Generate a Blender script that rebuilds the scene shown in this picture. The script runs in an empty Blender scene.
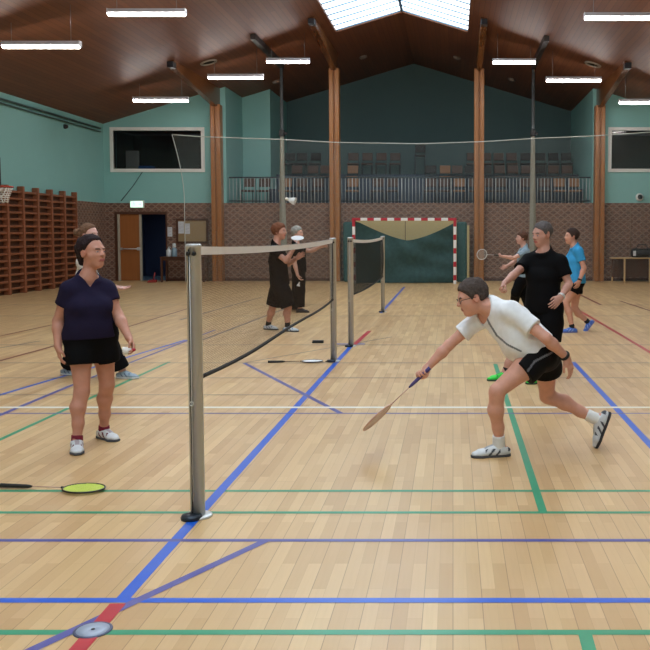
import bpy, math, random
import numpy as np
from mathutils import Vector
random.seed(7)
C = bpy.context.scene.collection
SC = bpy.context.scene
# ------------------------------------------------------------------ camera
F_PX, CX, CY, PITCH, EYE = 890.0, 453.0, 283.0, math.radians(3.21), 1.61
cam = bpy.data.objects.new('camera', bpy.data.cameras.new('camera')); C.objects.link(cam)
cam.location = (0, 0, EYE); cam.rotation_euler = (math.pi/2 - PITCH, 0, 0)
cam.data.sensor_width = 36; cam.data.sensor_fit = 'HORIZONTAL'; cam.data.lens = 36*F_PX/650
cam.data.shift_x = (325-CX)/650; cam.data.shift_y = -(325-CY)/650
cam.data.clip_end = 200
SC.camera = cam
CP, SP = math.cos(PITCH), math.sin(PITCH)
def ray(u, v):
    a, b = (u-CX)/F_PX, -(v-CY)/F_PX
    return np.array([a, CP + b*SP, -SP + b*CP])
def at(u, v, Y):
    d = ray(u, v); return np.array([0, 0, EYE]) + d*(Y/d[1])
def gp(u, v, z=0.0):
    d = ray(u, v); return np.array([0, 0, EYE]) + d*((z-EYE)/d[2])
def depth(v): return gp(CX, v)[1]
# ------------------------------------------------------------------ materials
def lin(c):
    r = []
    for x in c[:3]:
        x = x/255.0
        r.append(x/12.92 if x <= .04045 else ((x+.055)/1.055)**2.4)
    return (*r, 1.0)
MATS = {}
def mat(name, col, rough=.6, metal=0.0, vary=.06, scale=18.0, coat=0.0, spec=.5, bump=0.0):
    if name in MATS: return MATS[name]
    m = bpy.data.materials.new(name); m.use_nodes = True
    n, l = m.node_tree.nodes, m.node_tree.links
    b = n['Principled BSDF']
    b.inputs['Roughness'].default_value = rough; b.inputs['Metallic'].default_value = metal
    b.inputs['Coat Weight'].default_value = coat; b.inputs['Specular IOR Level'].default_value = spec
    tc = n.new('ShaderNodeTexCoord'); no = n.new('ShaderNodeTexNoise')
    no.inputs['Scale'].default_value = scale; no.inputs['Detail'].default_value = 3
    l.new(tc.outputs['Object'], no.inputs['Vector'])
    mx = n.new('ShaderNodeMix'); mx.data_type = 'RGBA'
    c = lin(col)
    mx.inputs['A'].default_value = (*[max(0, x*(1-vary*2)) for x in c[:3]], 1)
    mx.inputs['B'].default_value = (*[min(1, x*(1+vary*2)) for x in c[:3]], 1)
    l.new(no.outputs['Fac'], mx.inputs['Factor']); l.new(mx.outputs['Result'], b.inputs['Base Color'])
    if bump:
        bp = n.new('ShaderNodeBump'); bp.inputs['Strength'].default_value = bump; bp.inputs['Distance'].default_value = .01
        l.new(no.outputs['Fac'], bp.inputs['Height']); l.new(bp.outputs['Normal'], b.inputs['Normal'])
    MATS[name] = m; return m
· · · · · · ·
▶ _OBJECTIVE_
Copy out all of the data word for word. Do not carry over any picture.

▶ _EXPECTED ANSWER_
Generate a Blender script that rebuilds the scene shown in this picture. The script runs in an empty Blender scene.
import bpy, math, random
import numpy as np
from mathutils import Vector
random.seed(7)
C = bpy.context.scene.collection
SC = bpy.context.scene
# ------------------------------------------------------------------ camera
F_PX, CX, CY, PITCH, EYE = 890.0, 453.0, 283.0, math.radians(3.21), 1.61
cam = bpy.data.objects.new('camera', bpy.data.cameras.new('camera')); C.objects.link(cam)
cam.location = (0, 0, EYE); cam.rotation_euler = (math.pi/2 - PITCH, 0, 0)
cam.data.sensor_width = 36; cam.data.sensor_fit = 'HORIZONTAL'; cam.data.lens = 36*F_PX/650
cam.data.shift_x = (325-CX)/650; cam.data.shift_y = -(325-CY)/650
cam.data.clip_end = 200
SC.camera = cam
CP, SP = math.cos(PITCH), math.sin(PITCH)
def ray(u, v):
    a, b = (u-CX)/F_PX, -(v-CY)/F_PX
    return np.array([a, CP + b*SP, -SP + b*CP])
def at(u, v, Y):
    d = ray(u, v); return np.array([0, 0, EYE]) + d*(Y/d[1])
def gp(u, v, z=0.0):
    d = ray(u, v); return np.array([0, 0, EYE]) + d*((z-EYE)/d[2])
def depth(v): return gp(CX, v)[1]
# ------------------------------------------------------------------ materials
def lin(c):
    r = []
    for x in c[:3]:
        x = x/255.0
        r.append(x/12.92 if x <= .04045 else ((x+.055)/1.055)**2.4)
    return (*r, 1.0)
MATS = {}
def mat(name, col, rough=.6, metal=0.0, vary=.06, scale=18.0, coat=0.0, spec=.5, bump=0.0):
    if name in MATS: return MATS[name]
    m = bpy.data.materials.new(name); m.use_nodes = True
    n, l = m.node_tree.nodes, m.node_tree.links
    b = n['Principled BSDF']
    b.inputs['Roughness'].default_value = rough; b.inputs['Metallic'].default_value = metal
    b.inputs['Coat Weight'].default_value = coat; b.inputs['Specular IOR Level'].default_value = spec
    tc = n.new('ShaderNodeTexCoord'); no = n.new('ShaderNodeTexNoise')
    no.inputs['Scale'].default_value = scale; no.inputs['Detail'].default_value = 3
    l.new(tc.outputs['Object'], no.inputs['Vector'])
    mx = n.new('ShaderNodeMix'); mx.data_type = 'RGBA'
    c = lin(col)
    mx.inputs['A'].default_value = (*[max(0, x*(1-vary*2)) for x in c[:3]], 1)
    mx.inputs['B'].default_value = (*[min(1, x*(1+vary*2)) for x in c[:3]], 1)
    l.new(no.outputs['Fac'], mx.inputs['Factor']); l.new(mx.outputs['Result'], b.inputs['Base Color'])
    if bump:
        bp = n.new('ShaderNodeBump'); bp.inputs['Strength'].default_value = bump; bp.inputs['Distance'].default_value = .01
        l.new(no.outputs['Fac'], bp.inputs['Height']); l.new(bp.outputs['Normal'], b.inputs['Normal'])
    MATS[name] = m; return m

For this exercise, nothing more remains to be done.